A French engraving showing an American Patriot and Loyalist fighting over the deed to America, while a Native American looks on.
“O, strange Englishmen kill each other,” a baffled Seneca chief observed. “I think the world is coming to an end.”
Native Americans pressured from both sides during the American Revolution
At the time of the signing of the Declaration of Independence, there were an estimated 200,000 Native Americans living east of the Mississippi River, in about 85 nations. The instinct for many of the nations was to stay out of the fighting between the whites. “We are unwilling to join on either side,” an Iroquois chief smoothly told the Patriot governor of Connecticut, “ . . . for we love you both — Old England and New.”Indian neutrality was fine for the Americans. In 1775, the First Continental Congress had sent representatives to meet with the powerful six-tribe Iroquois Confederacy, at Western Pennsylvania’s Fort Pitt. The congressional delegates told the tribes that while King George was a good guy, his counselors were “proud and wicked men” who “tell us they will slip their hand into our pockets without asking.” After a second meeting, the Iroquois nations agreed “not to take any part; but as it is a family affair, to sit still and see you fight it out.”
But the British had a long history of dealing with the tribes. One British Indian agent, Sir William Johnson, had been so trusted by the Iroquois, he was named an honorary chief of the Six Nations.

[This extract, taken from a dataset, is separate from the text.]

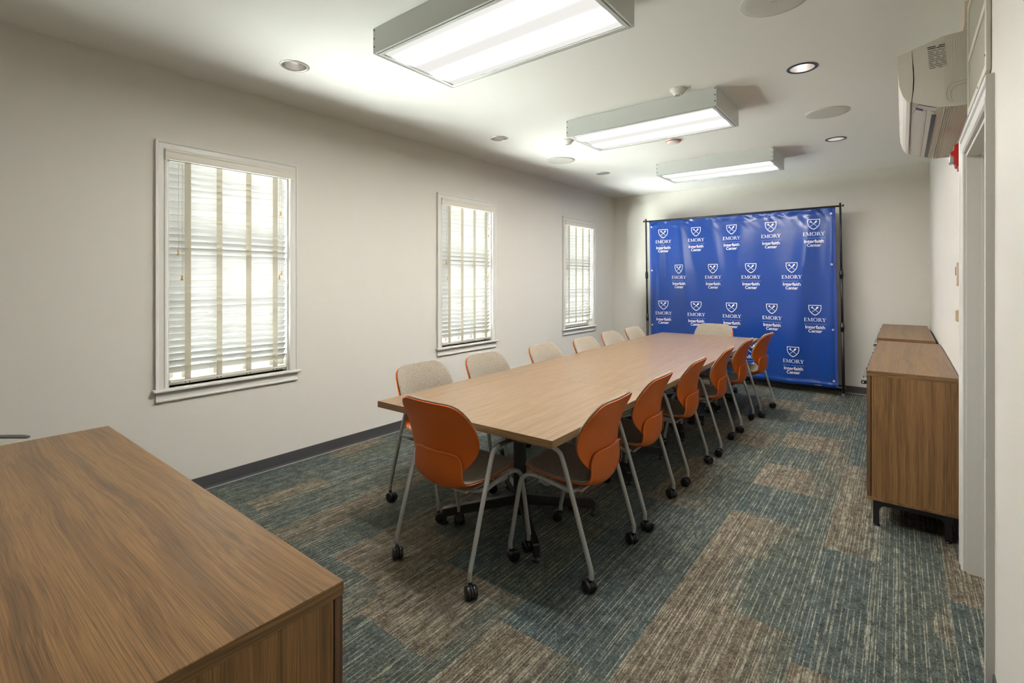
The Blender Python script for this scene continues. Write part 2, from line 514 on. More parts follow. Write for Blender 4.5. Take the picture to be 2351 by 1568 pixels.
DL = [(-3.030, 1.611, 'l'), (-3.036, 3.660, 'l'), (-2.984, 5.683, 'l'), (-0.490, 3.645, 'r'), (-0.481, 5.690, 'r')]
DR = 0.082
def ceiling():
    bm = bmesh.new()
    def loop(pts):
        vs = [bm.verts.new((x, y, CZ)) for x, y in pts]
        return [bm.edges.new((vs[i], vs[(i + 1) % len(vs)])) for i in range(len(vs))]
    es = loop([(XL - 0.2, YN - 0.2), (0.8, YN - 0.2), (0.8, YB + 0.2), (XL - 0.2, YB + 0.2)])
    for x, y, _ in DL:
        es += loop([(x + DR * math.cos(2 * math.pi * k / 40), y + DR * math.sin(2 * math.pi * k / 40)) for k in range(40)])
    bmesh.ops.triangle_fill(bm, use_beauty=True, use_dissolve=False, edges=es)
    for f in bm.faces:
        if f.normal.z > 0: f.normal_flip()
    me = bpy.data.meshes.new('ceiling'); bm.to_mesh(me); bm.free(); me.materials.append(M_ceil)
    ob = bpy.data.objects.new('ceiling', me); COL.objects.link(ob)
    return ob
struct(ceiling())

m = MB()
ys = [YN - 0.2] + [v for w in WINY for v in w] + [YB + 0.2]
for i in range(0, len(ys), 2): m.box(XL - 0.15, XL, ys[i], ys[i + 1], 0, CZ)
for a, b2 in WINY:
    m.box(XL - 0.15, XL, a, b2, 0, WZ0); m.box(XL - 0.15, XL, a, b2, WZ1, CZ)
struct(m.build('wall_left', M_wall))
m = MB(); m.box(XL, 0.8, YB, YB + 0.15, 0, CZ); struct(m.build('wall_back', M_wall))
m = MB(); m.box(XL, 0.8, YN - 0.15, YN, 0, CZ); struct(m.build('wall_near', M_wall))
# right wall, in its own frame: x = 0 is the wall face, y runs along the wall
DY0, DY1, DZ = 0.08, 0.953, 2.063        # door opening
rw_loc = tuple(RW0)
m = MB()
m.box(0, 0.12, YN - 2.34 - 0.1, DY0, 0, CZ); m.box(0, 0.12, DY1, YB - 2.34 + 0.1, 0, CZ); m.box(0, 0.12, DY0, DY1, DZ, CZ)
wr = struct(m.build('wall_right', M_wall)); wr.location = rw_loc; wr.rotation_euler = (0, 0, RWA)
def RW(o):   # put an object into the frame of the right wall
    o.location = rw_loc; o.rotation_euler = (0, 0, RWA); return o
def rwp(x, y, z=0):
    return RW0 + Matrix.Rotation(RWA, 3, 'Z') @ Vector((x, y, z))

# baseboards: cove base; its pale toe line is a reflection painted as colour
def base(name, p0, p1, nrm):
    p0 = Vector((*p0, 0)); p1 = Vector((*p1, 0)); n = Vector((*nrm, 0))
    m = MB()
    for prof, mi in (([(0, 0.006), (0.011, 0.006), (0.007, 0.020), (0.005, 0.092), (0, 0.094)], 0), ([(0, 0), (0.014, 0), (0.012, 0.006), (0, 0.006)], 1)):
        A = [m.bm.verts.new(p0 + n * a + Vector((0, 0, z))) for a, z in prof]
        B = [m.bm.verts.new(p1 + n * a + Vector((0, 0, z))) for a, z in prof]
        fs = [m.bm.faces.new(A), m.bm.faces.new(B[::-1])] + [m.bm.faces.new((A[i], B[i], B[(i + 1) % len(A)], A[(i + 1) % len(A)])) for i in range(len(A))]
        for f in fs: f.material_index = mi
    return struct(m.build(name, [M_base, M_toe_glint]))
base('baseboard_left', (XL, YN), (XL, YB), (1, 0))
base('baseboard_back', (XL, YB), (0.283, YB), (0, -1))
base('baseboard_near', (XL, YN), (0.24, YN), (0, 1))
a, b2 = rwp(0, DY1 + 0.085), rwp(0, YB - 2.34)
base('baseboard_right', a[:2], b2[:2], (-1, 0))
a, b2 = rwp(0, YN - 2.34), rwp(0, DY0 - 0.083)
base('baseboard_right_near', a[:2], b2[:2], (-1, 0))

# ------------------------------------------------------------------ windows
CASE = [(0, 0), (0.0, 0.012), (0.006, 0.018), (0.016, 0.020), (0.022, 0.015), (0.050, 0.015), (0.056, 0.021), (0.068, 0.023), (0.068, 0)]
def casing(m, y0, y1, z0, z1, xf, sgn, wdt=0.068, bottom=False, prof=CASE):
    """mitred moulding around an opening; profile (distance from the opening, projection)"""
    k = wdt / 0.068
    rows = []
    path = [(y0, z0, -1, 0), (y0, z1, -1, 1), (y1, z1, 1, 1), (y1, z0, 1, 0)]
    for (y, z, sy, sz) in path:
        rows.append([(xf + sgn * d, y + sy * w * k, z + sz * w * k) for w, d in prof])
    m.grid(rows, 0, False)
    for row in (rows[0], rows[-1]):
        vs = [m.bm.verts.new(p) for p in row]; m.bm.faces.new(vs)
def window(n, y0, y1):
    w = sempty('window_%d' % n, (XL, (y0 + y1) / 2, 0))
    h = (y1 - y0) / 2
    m = MB(); casing(m, -h, h, WZ0, WZ1, 0, 1); m.build('casing', M_trim, w)
    m = MB(); m.box(-0.10, 0.045, -h - 0.085, h + 0.085, WZ0 - 0.020, WZ0, 0.007, seg=3); m.build('sill', M_trim, w)
    m = MB()
    m.prism([(0, 0), (0.016, 0), (0.020, 0.006), (0.020, 0.012), (0.014, 0.018), (0.014, 0.060), (0.018, 0.066), (0, 0.066)], -h - 0.066, h + 0.066, 'xz')
    for v in m.bm.verts: v.co.z += WZ0 - 0.086
    m.build('apron', M_trim, w)
    m = MB()   # jambs
    m.box(-0.15, -0.001, -h, -h + 0.012, WZ0, WZ1); m.box(-0.15, -0.001, h - 0.012, h, WZ0, WZ1); m.box(-0.15, -0.001, -h + 0.012, h - 0.012, WZ1 - 0.012, WZ1)
    m.build('jamb', M_trim, w)
    zm = 1.49
    for nm, za, zb, x in (('lower_sash', WZ0, zm + 0.02, -0.100), ('upper_sash', zm - 0.02, WZ1 - 0.012, -0.130)):
        m = MB(); t = 0.045; hh = h - 0.012
        m.box(x, x + 0.028, -hh, -hh + t, za, zb); m.box(x, x + 0.028, hh - t, hh, za, zb)
        m.box(x, x + 0.028, -hh + t, hh - t, za, za + t); m.box(x, x + 0.028, -hh + t, hh - t, zb - 0.034, zb)
        zc = (za + zb) / 2
        m.box(x + 0.006, x + 0.022, -hh + t, hh - t, zc - 0.011, zc + 0.011)
        for yy in (-0.12, 0.12): m.box(x + 0.007, x + 0.021, yy - 0.010, yy + 0.010, za + t, zb - 0.038)
        s_ = m.build(nm, M_trim, w)
        g = MB(); g.box(x + 0.012, x + 0.016, -hh + t, hh - t, za + t, zb - 0.038); g.build('glass', M_glass, s_)
    # sky light enters here (sampling portal, gives off nothing itself)
    ld = bpy.data.lights.new('window_portal', 'AREA'); ld.shape = 'RECTANGLE'; ld.size = WZ1 - WZ0; ld.size_y = y1 - y0
    ld.cycles.is_portal = True
    lo = bpy.data.objects.new('window_portal', ld); COL.objects.link(lo)
    lo.location = (XL - 0.16, (y0 + y1) / 2, (WZ0 + WZ1) / 2); lo.rotation_euler = (0, R(-90), 0)
for i, (a, b2) in enumerate(WINY): window(i + 1, a, b2)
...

The British contended that while they wanted to protect Indian rights to their lands, the Americans were poised to invade them. “They mean to cheat you,” British agent John Butler told an Iroquois delegation, “and should you be so silly as to take their advice . . . their intent is to take all your lands from you and destroy your people.”Some tribal leaders were dubious. “I now tell you that you are a mad, foolish, crazy and deceitful person,” the Seneca war chief Cornplanter replied. “ . . . For suppose the Americans conquer you, what would they say to us?”
But pressures mounted to forgo neutrality and side with the British. The U.S. cause wasn’t helped by language in the Declaration of Independence that described Indians as “merciless savages, whose known rule of warfare is an undistinguished destruction of all ages, sexes and conditions.”
In late 1775, a Mohawk leader, Thayendanegea, who dressed in English clothes and was better known by the name Joseph Brant, went to England to meet with war minister Lord Germain and enlist British logistical support and supplies. Germain was happy to oblige: “The dread the people of New England and company have of a war with the savages proves the expediency of holding that scourge over them,” Germain wrote.
What neither the British nor the Americans fully grasped was that the structure of the Iroquois Confederacy was such that individual tribes, and even individual members within tribes, were free to fight on either side, or not. Americans and Britons, used to government by consensus and not pure democracy, didn’t get it.
As a result, some of the Six Nations fought for the British while others fought alongside the Americans, and at least one tribe, the Onondaga, tried unsuccessfully to stay out of it.
In the South, the situation was much the same. British agents, such as the half-Creek Alexander McGillivray, convinced some tribes to fight on the British side, while other tribes tried to avoid the war or fought only when attacked by American forces who failed or refused to differentiate among the Indian nations.
The aftermath of the American Revolution on Native Americans
The American victory and subsequent peace treaty that the British agreed to basically hung the Native Americans out to dry. Lands that the British had once guaranteed to the tribes were given to the Americans, with no guarantees that the Americans would give any of them back. The new British prime minister, William Petty, the Earl of Shelburne, tried to put a veneer of concern on the sell-out, saying the tribes “were not abandoned to their enemies,” but “they were remitted to the care of (their American) neighbors, whose interest it was as much as ours to cultivate friendship with them. . . . ”But the tribes didn’t buy Shelburne’s baloney. At a post-war meeting with British officials in Canada, a tribal leader said, “Pretending to give up (our) country to the Americans without our consent . . . was an Act of Cruelty and Injustice that only the Christians were capable of doing.”
In the fall of 1783, tribal representatives met twice with an American delegation led by the young Frenchman Marquis de Lafayette. Lafayette had been chosen by Washington to lead the delegation because the French had historically enjoyed good relations with many of the tribes.
Lafayette, however, reminded them they had been warned not to fight Americans, and that the “great General Washington” (whom the Iroquois had named Town Destroyer for the many villages burned under his orders) had won the war, and therefore didn’t have to bargain. The tribes agreed to cede sizeable tracts of land in return for promises of fair treatment in the future and profitable trade agreements. The reality turned out to be something far different — and far more tragic — for most tribes.